Но основная масса родителей понимала правильно: тянули четыре класса, а некоторые учили и дальше: в школе-семилетке, в школе-девятилетке (в 7 км от дома).
Весной разливались ручейки, речки — путь до школы становился труднее: в топких местах прыгали с кочки на кочку, с доски на бревнышко.
Можно было ходить через деревню Сорокино: путь удлинялся и через речку переходить надо было, а с берега на берег было перекинуто одно бревно, основательное, но совершенно без коры — круглое. Заманчиво продемонстрировать свою ловкость. Многие ребятишки ходили этим путем. Мне было запрещено категорически… Если нарушу запрет — обещали великую порку.
Однажды все же соблазнили меня ребятишки, пошла (не хотелось одной плестись до дома); попросила не выдавать меня… Как сладок запретный плод: ловко и быстро пробежала по бревну до середины, постояла на одной ноге, помахала в воздухе другой ногой… и — о, ужас! — с ботинка слетела галоша, булькнула в воде и ушла на дно речки…
Я онемела и убедилась в верности бабушкиной проповеди «о Божьем наказании» за непослушание, ложь, воровство, передразнивание и т. д. Я позволила непослушание — и вот наказание за это. Достать галошу невозможно: в воду лезть нельзя — недавно лед сошел…

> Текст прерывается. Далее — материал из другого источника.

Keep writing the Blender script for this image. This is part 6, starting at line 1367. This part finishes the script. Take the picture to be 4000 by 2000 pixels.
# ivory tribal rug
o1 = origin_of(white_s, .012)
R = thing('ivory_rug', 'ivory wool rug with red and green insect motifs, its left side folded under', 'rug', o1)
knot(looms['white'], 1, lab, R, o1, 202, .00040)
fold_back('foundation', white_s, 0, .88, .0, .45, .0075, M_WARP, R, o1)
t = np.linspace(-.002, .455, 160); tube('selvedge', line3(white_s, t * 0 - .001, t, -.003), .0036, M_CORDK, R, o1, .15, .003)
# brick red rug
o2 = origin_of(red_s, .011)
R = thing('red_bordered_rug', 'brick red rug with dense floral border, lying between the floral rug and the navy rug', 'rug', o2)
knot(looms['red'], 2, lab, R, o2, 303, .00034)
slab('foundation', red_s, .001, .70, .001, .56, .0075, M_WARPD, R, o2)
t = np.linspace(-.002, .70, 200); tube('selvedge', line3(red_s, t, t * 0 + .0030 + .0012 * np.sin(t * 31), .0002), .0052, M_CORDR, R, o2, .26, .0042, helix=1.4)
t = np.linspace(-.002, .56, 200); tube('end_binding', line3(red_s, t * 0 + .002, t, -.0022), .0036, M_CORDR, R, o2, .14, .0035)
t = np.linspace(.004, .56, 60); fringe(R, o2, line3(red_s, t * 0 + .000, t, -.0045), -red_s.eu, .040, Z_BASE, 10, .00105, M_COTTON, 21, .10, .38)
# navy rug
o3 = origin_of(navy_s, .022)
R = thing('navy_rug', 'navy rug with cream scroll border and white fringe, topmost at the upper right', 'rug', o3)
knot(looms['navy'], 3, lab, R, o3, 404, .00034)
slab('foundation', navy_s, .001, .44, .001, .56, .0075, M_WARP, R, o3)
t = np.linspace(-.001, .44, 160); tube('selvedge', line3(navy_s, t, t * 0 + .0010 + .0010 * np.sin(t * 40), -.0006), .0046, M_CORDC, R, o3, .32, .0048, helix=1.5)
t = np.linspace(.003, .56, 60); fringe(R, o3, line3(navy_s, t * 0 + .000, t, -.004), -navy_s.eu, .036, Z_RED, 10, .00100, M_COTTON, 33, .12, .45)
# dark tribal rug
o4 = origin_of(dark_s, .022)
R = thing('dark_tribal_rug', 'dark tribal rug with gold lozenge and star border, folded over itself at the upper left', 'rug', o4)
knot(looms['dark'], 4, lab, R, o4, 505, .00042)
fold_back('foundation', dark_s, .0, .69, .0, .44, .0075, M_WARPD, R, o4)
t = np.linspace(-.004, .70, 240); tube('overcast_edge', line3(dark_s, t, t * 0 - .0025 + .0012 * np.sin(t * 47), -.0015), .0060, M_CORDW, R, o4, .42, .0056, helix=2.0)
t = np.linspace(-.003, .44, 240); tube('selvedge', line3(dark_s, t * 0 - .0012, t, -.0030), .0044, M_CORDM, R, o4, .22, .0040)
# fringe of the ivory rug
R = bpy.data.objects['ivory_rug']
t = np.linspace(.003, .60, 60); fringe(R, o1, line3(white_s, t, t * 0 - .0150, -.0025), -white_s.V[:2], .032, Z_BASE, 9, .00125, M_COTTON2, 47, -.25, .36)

Приплелась домой унылая, с головной болью, есть не стала, рано нырнула в постель. Что делает с человеком страх: обувку свою спрятала под кровать, поглубже вместо того, чтобы сразу признаться в случившемся, отбыть наказание и пилежку и продолжать жить!.. И всего-то наказали бы за ослушание и потерю галоши… Утром проснулась от бабушкиного громкого бормотанья:
— Никак не найду Нюнькину обувку… наверно, мокрые ботинки… забыла вчера поглядеть и к печке прислонить. Нашла! Конечно, мокрые… И засунула куда! Будто не узнаю… А что это одна галоша… Нюнька, где же вторая галоша???
И я от страху допускаю самый предосудительный поступок — вру, будто галоша осталась в том ручье, который на пути из школы (которым я обязана была ходить). Хотя ручей чуть в стороне от тропки…

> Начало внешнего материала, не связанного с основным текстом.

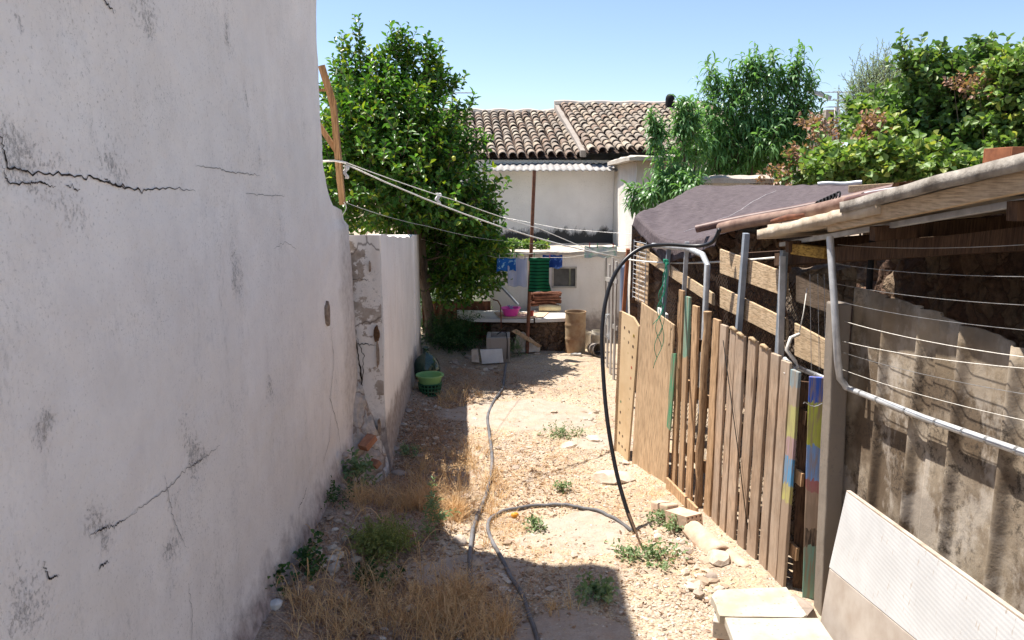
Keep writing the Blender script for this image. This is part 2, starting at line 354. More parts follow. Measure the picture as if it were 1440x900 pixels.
MAT = {}
MAT['ground'] = m_ground(); MAT['wallA'] = m_wallA()
MAT['wallB'] = m_plaster('lime_plaster', (.86, .82, .78), (.60, .52, .46), .45, .0, .12)
MAT['render'] = m_plaster('old_render', (.80, .74, .68), (.52, .44, .37), .6, .22, .1)
MAT['housewall'] = m_plaster('house_whitewash', (.90, .87, .85), (.66, .61, .58), .2, 0, None, 1.36)
MAT['white'] = m_plaster('white_wall', (.88, .85, .82), (.66, .58, .52), .3, 0, .05)
MAT['pillar'] = m_plaster('streaked_wall', (.74, .71, .66), (.52, .43, .33), .5, 0, None, None, 2.75)
MAT['concrete'] = m_plaster('concrete', (.36, .32, .28), (.25, .20, .16), .8)
MAT['postconc'] = m_plaster('post_concrete', (.25, .215, .18), (.17, .135, .105), .9)
MAT['capstone'] = m_plaster('cap_mortar', (.55, .49, .42), (.38, .31, .25), .8)
MAT['rubble'] = m_stone('rubble_stone', [(.20, .12, .085), (.28, .18, .12), (.34, .25, .17), (.16, .095, .07)], 8, .05, (.13, .085, .06))
MAT['benchstone'] = m_stone('bench_stone', [(.12, .075, .05), (.20, .13, .09), (.28, .20, .14)], 9, .05, (.09, .06, .04))
MAT['corner'] = m_stone('broken_plaster', [(.72, .67, .61), (.62, .54, .47), (.78, .74, .69), (.55, .45, .37)], 5, .03, (.30, .22, .17))
MAT['rock'] = simple('rock', (.52, .44, .37), (.33, .25, .20), .9, .15, 6, .6, .01, 0, .5)
MAT['rock_pale'] = simple('pale_rock', (.64, .56, .47), (.46, .36, .27), .9, .15, 7, .6, .01, 0, .2)
MAT['brick'] = simple('brick', (.48, .24, .14), (.34, .15, .09), .9, .1, 9, .5, .006)
MAT['paleclay'] = simple('pale_clay', (.62, .48, .36), (.46, .32, .23), .9, .1, 7, .5, .006)
MAT['rust'] = simple('rusty_steel', (.24, .10, .055), (.13, .055, .035), .8, .3, 20, .4, .002)
MAT['rust_or'] = simple('rusted_box', (.34, .13, .06), (.17, .06, .03), .8, .3, 9, .4, .002)
MAT['galv'] = simple('galvanised_steel', (.60, .61, .62), (.42, .43, .44), .5, .5, 12, .1, .001, .35)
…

— А зачем тебя понесло к ручью?
— С галош грязь отмыть…
— Ну и вымыла бы в любой луже, их тьма на пути твоем было, так нет — понесло лесовичку к глыбокому ручью…
Отделалась тычком в спину и краткой нотацией на тему о сиротстве, о неумении беречь вещи, которые для меня люди горбом добывают (это бабушкин укор), а тетя что-то обдумывала…

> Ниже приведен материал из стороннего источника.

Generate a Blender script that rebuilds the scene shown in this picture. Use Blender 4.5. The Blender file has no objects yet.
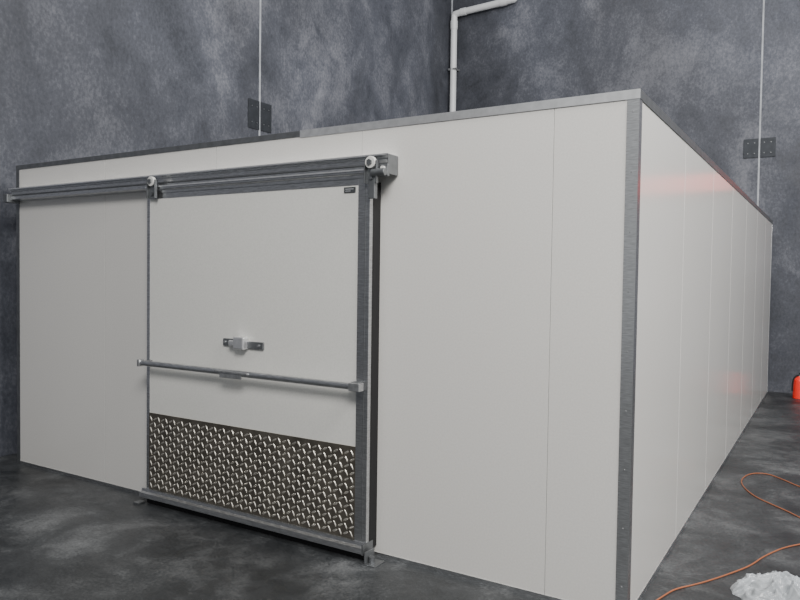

Отправились в школу. По деревне уже стекалась стайка ребятишек. Тетя (учительша!) обратилась к Шурке Волкову (мерзопакостный мальчишка со свинячьими ушами, глазами, ресницами):
— Захвати с собой багор, сачок и шест…
Ребята гадают: зачем понадобился этот инвентарь? А меня словно в ледяную воду опустили… поняла — тетушка будет вместе с ребятами вылавливать мою галошу там, где ее нет… И как же я буду товарищам в глаза глядеть — они-то знают, где моя галоша…
Так и есть. Остановилась тетушка у ручья и объяснила, что «будем вылавливать галошу, которую Нюнька-растяпа вчера угробила в этом ручье».
— Показывай, в каком месте свалилась с ноги галоша.
Вот тут мне надо было сказать правду… но опять страх… Стыд перед ребятами был побежден страхом перед тетушкой…
Мне показалось, что уже сто лет все по очереди запускают на дно ручья сачок, шуруют багром и шестом…
Вдруг подошел ко мне Шурка Волков с садистской ухмылочкой, прошептал мне на ухо:
— А я вот возьму и скажу, где девочка утопила галошечку!
— Тебе что, корова на двор придет даровая? Или другое что прибудет? — униженным шепотом, глотая слезы, спросила я его.
— Может, и прибудет! Не скажу Марии Алексеевне, если ты сегодня вечером вынесешь мне двадцать копеек… А не сделаешь так — скажу: ох и порка тебе будет, ох и повизжишь на всю деревню, — шипел шантажист-провокатор.
Этот Шурка отличался жестокостью, был лгун, вымогатель, и я слышала от ребят, что он от своего плана не отступится.
— Откуда же я возьму двадцать копеек?
— Найдешь, коль дорога собственная жопа… Могу помочь: помнишь, недавно я с тятькой был у вас дома — тятька долг отдавал твоей бабке… Куда она бумажки положила — не знаю, а серебро положила в коробку, которая на шкафу, и в этой коробке много мелочи накоплено…
…Вечером Шурка опять напомнил о двадцати копейках и опять грозил, что расскажет правду.